Instructions to follow: Each line that follows should be printed again exactly as it stands.

======== Data extract

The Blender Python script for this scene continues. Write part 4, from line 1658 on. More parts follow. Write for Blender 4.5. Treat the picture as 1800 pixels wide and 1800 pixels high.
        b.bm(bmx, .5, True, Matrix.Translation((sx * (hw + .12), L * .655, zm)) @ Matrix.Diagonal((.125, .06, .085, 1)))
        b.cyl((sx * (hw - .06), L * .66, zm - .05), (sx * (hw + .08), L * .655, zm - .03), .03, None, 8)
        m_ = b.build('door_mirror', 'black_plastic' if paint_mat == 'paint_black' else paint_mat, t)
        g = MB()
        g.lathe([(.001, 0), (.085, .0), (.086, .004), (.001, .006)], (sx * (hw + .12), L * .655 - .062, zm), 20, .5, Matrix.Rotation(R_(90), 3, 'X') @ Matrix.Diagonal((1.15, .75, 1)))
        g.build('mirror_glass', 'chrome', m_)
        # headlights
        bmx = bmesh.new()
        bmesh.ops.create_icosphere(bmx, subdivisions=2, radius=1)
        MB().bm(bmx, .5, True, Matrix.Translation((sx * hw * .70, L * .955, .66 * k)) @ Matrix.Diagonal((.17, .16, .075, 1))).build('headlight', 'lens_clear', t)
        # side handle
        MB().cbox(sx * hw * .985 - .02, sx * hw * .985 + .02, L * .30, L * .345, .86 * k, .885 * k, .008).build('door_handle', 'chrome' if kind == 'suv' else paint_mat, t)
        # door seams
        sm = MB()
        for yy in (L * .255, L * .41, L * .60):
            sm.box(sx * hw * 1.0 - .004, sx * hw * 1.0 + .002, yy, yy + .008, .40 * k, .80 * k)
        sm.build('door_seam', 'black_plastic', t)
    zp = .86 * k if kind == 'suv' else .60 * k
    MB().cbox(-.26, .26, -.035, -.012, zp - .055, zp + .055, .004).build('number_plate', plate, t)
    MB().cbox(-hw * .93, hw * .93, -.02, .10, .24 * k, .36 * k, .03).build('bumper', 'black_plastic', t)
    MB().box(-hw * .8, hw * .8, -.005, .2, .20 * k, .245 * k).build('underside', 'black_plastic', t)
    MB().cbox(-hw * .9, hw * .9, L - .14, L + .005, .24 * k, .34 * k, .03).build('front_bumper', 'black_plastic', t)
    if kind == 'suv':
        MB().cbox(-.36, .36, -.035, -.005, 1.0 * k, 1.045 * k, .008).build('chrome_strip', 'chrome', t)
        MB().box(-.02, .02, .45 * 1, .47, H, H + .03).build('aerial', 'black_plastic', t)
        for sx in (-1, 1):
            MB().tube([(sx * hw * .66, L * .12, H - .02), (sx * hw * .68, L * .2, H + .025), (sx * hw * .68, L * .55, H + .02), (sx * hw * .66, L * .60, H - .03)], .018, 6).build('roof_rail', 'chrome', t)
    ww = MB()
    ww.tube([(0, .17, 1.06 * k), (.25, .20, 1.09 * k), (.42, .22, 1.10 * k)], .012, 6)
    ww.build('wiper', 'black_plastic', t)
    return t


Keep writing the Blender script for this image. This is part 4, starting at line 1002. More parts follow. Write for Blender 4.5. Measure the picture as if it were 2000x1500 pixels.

================

Problem solution:
The Blender Python script for this scene continues. Write part 4, from line 1658 on. More parts follow. Write for Blender 4.5. Treat the picture as 1800 pixels wide and 1800 pixels high.
        b.bm(bmx, .5, True, Matrix.Translation((sx * (hw + .12), L * .655, zm)) @ Matrix.Diagonal((.125, .06, .085, 1)))
        b.cyl((sx * (hw - .06), L * .66, zm - .05), (sx * (hw + .08), L * .655, zm - .03), .03, None, 8)
        m_ = b.build('door_mirror', 'black_plastic' if paint_mat == 'paint_black' else paint_mat, t)
        g = MB()
        g.lathe([(.001, 0), (.085, .0), (.086, .004), (.001, .006)], (sx * (hw + .12), L * .655 - .062, zm), 20, .5, Matrix.Rotation(R_(90), 3, 'X') @ Matrix.Diagonal((1.15, .75, 1)))
        g.build('mirror_glass', 'chrome', m_)
        # headlights
        bmx = bmesh.new()
        bmesh.ops.create_icosphere(bmx, subdivisions=2, radius=1)
        MB().bm(bmx, .5, True, Matrix.Translation((sx * hw * .70, L * .955, .66 * k)) @ Matrix.Diagonal((.17, .16, .075, 1))).build('headlight', 'lens_clear', t)
        # side handle
        MB().cbox(sx * hw * .985 - .02, sx * hw * .985 + .02, L * .30, L * .345, .86 * k, .885 * k, .008).build('door_handle', 'chrome' if kind == 'suv' else paint_mat, t)
        # door seams
        sm = MB()
        for yy in (L * .255, L * .41, L * .60):
            sm.box(sx * hw * 1.0 - .004, sx * hw * 1.0 + .002, yy, yy + .008, .40 * k, .80 * k)
        sm.build('door_seam', 'black_plastic', t)
    zp = .86 * k if kind == 'suv' else .60 * k
    MB().cbox(-.26, .26, -.035, -.012, zp - .055, zp + .055, .004).build('number_plate', plate, t)
    MB().cbox(-hw * .93, hw * .93, -.02, .10, .24 * k, .36 * k, .03).build('bumper', 'black_plastic', t)
    MB().box(-hw * .8, hw * .8, -.005, .2, .20 * k, .245 * k).build('underside', 'black_plastic', t)
    MB().cbox(-hw * .9, hw * .9, L - .14, L + .005, .24 * k, .34 * k, .03).build('front_bumper', 'black_plastic', t)
    if kind == 'suv':
        MB().cbox(-.36, .36, -.035, -.005, 1.0 * k, 1.045 * k, .008).build('chrome_strip', 'chrome', t)
        MB().box(-.02, .02, .45 * 1, .47, H, H + .03).build('aerial', 'black_plastic', t)
        for sx in (-1, 1):
            MB().tube([(sx * hw * .66, L * .12, H - .02), (sx * hw * .68, L * .2, H + .025), (sx * hw * .68, L * .55, H + .02), (sx * hw * .66, L * .60, H - .03)], .018, 6).build('roof_rail', 'chrome', t)
    ww = MB()
    ww.tube([(0, .17, 1.06 * k), (.25, .20, 1.09 * k), (.42, .22, 1.10 * k)], .012, 6)
    ww.build('wiper', 'black_plastic', t)
    return t


Keep writing the Blender script for this image. This is part 4, starting at line 1002. More parts follow. Write for Blender 4.5. Measure the picture as if it were 2000x1500 pixels.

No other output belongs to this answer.